Great column, Gary. By the way, Billy Graham was the model that Burt Lancaster studied for his film performance in "Elmer Gantry". Also, Graham opposed Jack Kennedy in 1960 because he was Catholic. Years ago the IHEU held its conference in Buffalo. I was there as VP of the AHA. Billy Graham was also holding a "crusade" there on the other side of town. The great religion columnist for the St Petersburg Times (now the Tampa Bay Times) showed up at the IHEU affair. I asked her why she was there instead of at the Graham thing.
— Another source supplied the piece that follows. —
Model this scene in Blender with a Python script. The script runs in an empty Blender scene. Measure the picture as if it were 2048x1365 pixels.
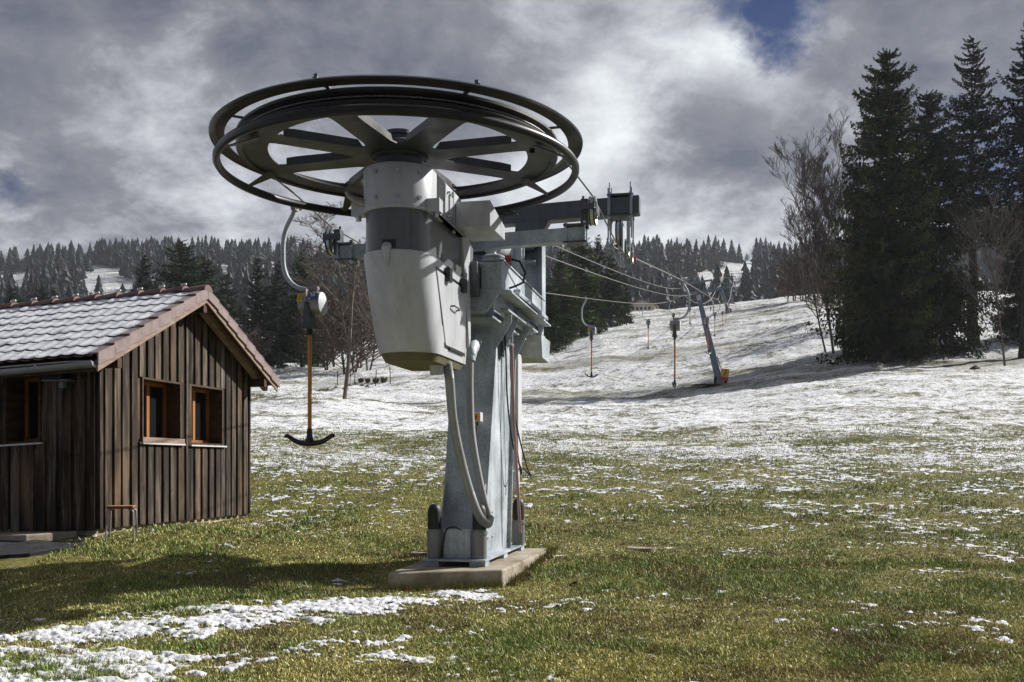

She said she knew what he was going to say, but she wanted to cover what we were doing.

Gary Berg-Cross said...

Thanks Danny for the list of what I think goes along with what I expect out of a cult - scandals (such as child/sexual abuse,deceptive mind control tactics, political scandals, money scams, general bad behavior.)
I'd add that there might be a lack of tolerance, and too much obedience to authority rather than open inquiry.

Don Wharton said...

I think the best marker for a cult is extreme consequences for leaving it. If people are told that no other group will provide the positives that are required and if anyone that leaves is ostracized and/or punished then we have a cult. Non-cult communities will let their members go without requiring remaining members to cease communicating with those that have left.

Gary Berg-Cross said...

Good point Don which gets at the idea of tolerance. Unitarians are pretty tolerant about a member leaving on principle. Mormons and Scientologists perhaps not so much so.